I hadn’t seen The Road Back (1937) since Bill Everson screened it at his Theodore Huff Film Society decades ago, and I’m glad I had a chance to revisit it. Little noted or remembered, unavailable on television or home video, it is an ambitious sequel to All Quiet on the Western Front, directed by the great James Whale. The story begins on the day of Armistice in 1918 and follows the young German warriors as they return home to political unrest and family members who can’t comprehend the hellish lives they have
lived on the front lines. The film may not have star value, but leading man John King is quite good and Slim Summerville reprises his role as the long-suffering soldier from All Quiet. The Road Back is uneven and ultimately undone by too much speechifying,
but it remains an impressive piece of work. It has the elaborate camerawork and art direction one associates with Whale and the anti-war sentiments one would expect from author Erich Maria Remarque. The plight of soldiers returning to civilian life is still as relevant as ever in the age of American Sniper and just as poignant. That a film with this pedigree and significance should languish in a studio vault is a crime.
David Pierce and James Layton offered a wonderful presentation on the history of Technicolor, to tie in with their new book The Dawn of Technicolor, and screened some early-talkie musical clips that were just discovered at the BFI and transferred to the digital medium at a high resolution. (They will be reprising this show at the TCM Classic Film Festival in Hollywood later this week.) Veteran film
collector and archivist Eric Grayson offered his own equally interesting history of color in the movies, with some great examples of various processes including the much-lamented Kodachrome.
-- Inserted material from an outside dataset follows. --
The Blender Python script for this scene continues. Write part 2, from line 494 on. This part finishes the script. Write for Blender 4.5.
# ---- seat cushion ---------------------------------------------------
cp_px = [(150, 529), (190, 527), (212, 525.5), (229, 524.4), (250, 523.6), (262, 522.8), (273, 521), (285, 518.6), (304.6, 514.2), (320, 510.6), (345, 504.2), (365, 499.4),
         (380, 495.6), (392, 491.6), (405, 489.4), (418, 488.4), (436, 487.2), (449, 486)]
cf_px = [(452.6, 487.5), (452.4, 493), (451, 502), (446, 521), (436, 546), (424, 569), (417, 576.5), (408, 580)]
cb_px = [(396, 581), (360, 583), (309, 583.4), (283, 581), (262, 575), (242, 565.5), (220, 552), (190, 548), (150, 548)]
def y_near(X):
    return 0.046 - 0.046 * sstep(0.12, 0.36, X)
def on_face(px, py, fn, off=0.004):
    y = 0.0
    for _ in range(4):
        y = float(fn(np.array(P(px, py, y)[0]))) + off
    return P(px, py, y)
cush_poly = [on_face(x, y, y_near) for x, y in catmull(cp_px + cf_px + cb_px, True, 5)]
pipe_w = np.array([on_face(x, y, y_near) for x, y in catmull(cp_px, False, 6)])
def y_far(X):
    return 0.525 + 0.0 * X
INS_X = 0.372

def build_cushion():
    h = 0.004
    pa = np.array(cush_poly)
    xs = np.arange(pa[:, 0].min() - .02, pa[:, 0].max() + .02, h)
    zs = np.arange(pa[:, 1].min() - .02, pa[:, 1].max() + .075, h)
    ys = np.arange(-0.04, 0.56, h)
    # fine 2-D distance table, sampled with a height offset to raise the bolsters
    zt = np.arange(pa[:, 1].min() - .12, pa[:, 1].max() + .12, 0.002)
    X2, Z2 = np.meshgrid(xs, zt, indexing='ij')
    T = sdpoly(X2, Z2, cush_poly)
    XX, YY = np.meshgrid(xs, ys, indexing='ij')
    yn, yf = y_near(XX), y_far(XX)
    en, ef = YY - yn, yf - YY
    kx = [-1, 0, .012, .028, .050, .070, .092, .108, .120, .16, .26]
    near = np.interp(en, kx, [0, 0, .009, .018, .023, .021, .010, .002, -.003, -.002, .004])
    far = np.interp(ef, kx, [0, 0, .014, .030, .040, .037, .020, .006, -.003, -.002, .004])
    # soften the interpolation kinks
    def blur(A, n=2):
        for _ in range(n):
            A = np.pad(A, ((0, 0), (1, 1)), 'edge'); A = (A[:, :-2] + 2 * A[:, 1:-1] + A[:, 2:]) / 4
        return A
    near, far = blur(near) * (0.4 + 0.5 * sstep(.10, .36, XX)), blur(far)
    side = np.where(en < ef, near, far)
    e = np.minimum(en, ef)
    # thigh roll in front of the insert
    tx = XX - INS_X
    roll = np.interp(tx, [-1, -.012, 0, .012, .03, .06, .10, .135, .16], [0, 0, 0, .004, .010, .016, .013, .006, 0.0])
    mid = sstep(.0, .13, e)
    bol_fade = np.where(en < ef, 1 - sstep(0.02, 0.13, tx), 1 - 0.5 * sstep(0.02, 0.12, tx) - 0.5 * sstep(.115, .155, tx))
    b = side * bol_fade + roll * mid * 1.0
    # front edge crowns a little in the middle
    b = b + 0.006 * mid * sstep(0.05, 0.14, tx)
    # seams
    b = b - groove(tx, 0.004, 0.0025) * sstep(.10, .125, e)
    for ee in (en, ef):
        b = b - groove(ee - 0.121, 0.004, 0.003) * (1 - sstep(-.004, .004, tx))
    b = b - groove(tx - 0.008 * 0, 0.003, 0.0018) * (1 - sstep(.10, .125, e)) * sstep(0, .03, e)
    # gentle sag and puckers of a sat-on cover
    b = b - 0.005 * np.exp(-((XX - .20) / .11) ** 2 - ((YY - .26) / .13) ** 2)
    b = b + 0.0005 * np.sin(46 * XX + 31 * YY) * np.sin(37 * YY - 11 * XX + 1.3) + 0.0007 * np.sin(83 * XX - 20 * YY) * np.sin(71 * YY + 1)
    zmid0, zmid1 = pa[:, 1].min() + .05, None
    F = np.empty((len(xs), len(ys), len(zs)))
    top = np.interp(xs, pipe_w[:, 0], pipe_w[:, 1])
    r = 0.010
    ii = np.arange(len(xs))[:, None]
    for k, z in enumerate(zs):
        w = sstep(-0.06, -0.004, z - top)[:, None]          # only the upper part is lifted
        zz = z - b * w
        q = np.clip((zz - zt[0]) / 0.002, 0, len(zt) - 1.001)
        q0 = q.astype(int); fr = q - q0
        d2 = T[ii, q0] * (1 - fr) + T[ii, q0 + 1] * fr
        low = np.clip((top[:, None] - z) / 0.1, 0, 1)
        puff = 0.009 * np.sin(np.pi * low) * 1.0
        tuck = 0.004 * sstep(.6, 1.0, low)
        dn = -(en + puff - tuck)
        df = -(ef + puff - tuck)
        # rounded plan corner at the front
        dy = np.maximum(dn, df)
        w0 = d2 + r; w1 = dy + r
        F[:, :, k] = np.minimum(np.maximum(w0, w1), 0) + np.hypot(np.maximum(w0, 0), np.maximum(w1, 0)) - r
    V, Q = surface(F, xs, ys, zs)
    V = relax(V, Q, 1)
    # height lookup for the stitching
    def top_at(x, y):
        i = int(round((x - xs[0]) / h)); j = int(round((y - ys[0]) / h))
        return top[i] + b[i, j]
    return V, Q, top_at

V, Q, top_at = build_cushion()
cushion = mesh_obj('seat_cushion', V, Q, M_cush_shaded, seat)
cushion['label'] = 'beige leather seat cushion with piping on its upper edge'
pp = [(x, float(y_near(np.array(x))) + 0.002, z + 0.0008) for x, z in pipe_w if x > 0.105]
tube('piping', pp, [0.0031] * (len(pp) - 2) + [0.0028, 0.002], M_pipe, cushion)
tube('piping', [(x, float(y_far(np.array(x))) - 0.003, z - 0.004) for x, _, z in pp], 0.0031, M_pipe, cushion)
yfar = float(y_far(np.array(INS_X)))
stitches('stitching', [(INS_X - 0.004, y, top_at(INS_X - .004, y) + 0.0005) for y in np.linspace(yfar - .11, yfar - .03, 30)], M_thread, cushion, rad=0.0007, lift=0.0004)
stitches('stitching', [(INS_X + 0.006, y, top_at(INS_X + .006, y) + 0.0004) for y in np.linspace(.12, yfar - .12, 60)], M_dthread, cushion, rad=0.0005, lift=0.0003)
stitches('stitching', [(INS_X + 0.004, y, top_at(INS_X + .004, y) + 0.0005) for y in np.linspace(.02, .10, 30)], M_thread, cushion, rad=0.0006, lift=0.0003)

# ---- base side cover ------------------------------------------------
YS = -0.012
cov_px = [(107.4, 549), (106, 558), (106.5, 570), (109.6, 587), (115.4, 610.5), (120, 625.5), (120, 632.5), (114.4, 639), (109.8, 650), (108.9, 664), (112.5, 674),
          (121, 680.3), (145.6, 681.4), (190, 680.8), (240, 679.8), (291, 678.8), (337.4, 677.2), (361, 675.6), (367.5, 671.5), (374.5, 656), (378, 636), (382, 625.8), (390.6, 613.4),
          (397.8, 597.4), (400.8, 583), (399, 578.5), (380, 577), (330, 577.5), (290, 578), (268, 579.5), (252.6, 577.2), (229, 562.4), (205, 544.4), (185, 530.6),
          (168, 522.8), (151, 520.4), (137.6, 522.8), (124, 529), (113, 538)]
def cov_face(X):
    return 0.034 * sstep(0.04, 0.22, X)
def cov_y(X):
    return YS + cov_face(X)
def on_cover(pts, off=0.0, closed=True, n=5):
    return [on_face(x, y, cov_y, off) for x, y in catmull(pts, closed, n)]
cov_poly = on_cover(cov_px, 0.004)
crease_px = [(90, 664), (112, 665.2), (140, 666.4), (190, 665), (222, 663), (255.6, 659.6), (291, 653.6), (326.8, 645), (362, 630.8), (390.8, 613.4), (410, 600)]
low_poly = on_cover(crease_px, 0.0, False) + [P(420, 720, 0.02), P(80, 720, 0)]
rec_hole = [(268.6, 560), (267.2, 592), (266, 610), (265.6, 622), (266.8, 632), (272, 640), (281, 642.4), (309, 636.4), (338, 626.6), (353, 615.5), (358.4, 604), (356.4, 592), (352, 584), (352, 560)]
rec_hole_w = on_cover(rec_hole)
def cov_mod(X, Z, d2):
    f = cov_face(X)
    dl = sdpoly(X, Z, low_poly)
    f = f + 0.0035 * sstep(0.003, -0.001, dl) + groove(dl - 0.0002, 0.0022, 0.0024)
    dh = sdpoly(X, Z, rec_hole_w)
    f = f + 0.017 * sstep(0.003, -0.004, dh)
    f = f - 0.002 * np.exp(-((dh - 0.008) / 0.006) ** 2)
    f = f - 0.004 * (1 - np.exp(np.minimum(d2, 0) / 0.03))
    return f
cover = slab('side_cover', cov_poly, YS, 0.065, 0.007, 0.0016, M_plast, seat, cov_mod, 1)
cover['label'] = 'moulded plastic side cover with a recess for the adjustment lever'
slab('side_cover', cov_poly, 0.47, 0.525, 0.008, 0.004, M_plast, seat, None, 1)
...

Richard Barrios assembled another compilation of musical excerpts, starting with the earliest days of sound and ending in the 1960s. And Ray Faiola regaled us with an hour’s worth of coming-attractions prevues from RKO Radio Pictures; I’m a sucker for old trailers and never tire of them.
Chris Horak and the UCLA Film and Television Archive provided a handful of 16mm prints from its collection of rare Fox titles from the early 1930s. I even watched one I’d seen before—The Painted Woman(1932) with Spencer Tracy and Peggy Shannon—because it’s so likable. Tracy makes any film worthwhile but I have a new appreciation for Shannon, whose career never took off as it should have.
Hollywood did give a big build-up to European star Lillian Harvey, but My Lips Betray (1933) didn’t do her any particular favors. It also serves as proof, if any is needed, that movies with Lubitsch-like qualities couldn’t measure up without Lubitsch himself at the helm. (another glitch: UCLA’s surviving 16mm print is missing Reel Six.)
Ron Hutchinson and the Vitaphone Project deserved more than one round of applause for locating the missing discs to complete preservation of films we saw this weekend, including the Colleen Moore vehicle Synthetic Sin (1928). But the highlight, for me and many others, was a one-reel short called Me and the Boys (1929) that features a lineup of future jazz stars including Jack Teagarden, Benny Goodman, Jimmy McPartland, and Ray Bauduc. What a treat!
I refuse to be sad about the demise of Cinefest. I have too many happy memories associated with it and its late founder, Phil Serling. Whenever I think of my annual trek to Syracuse, I’ll smile…and that’s the way it ought to be.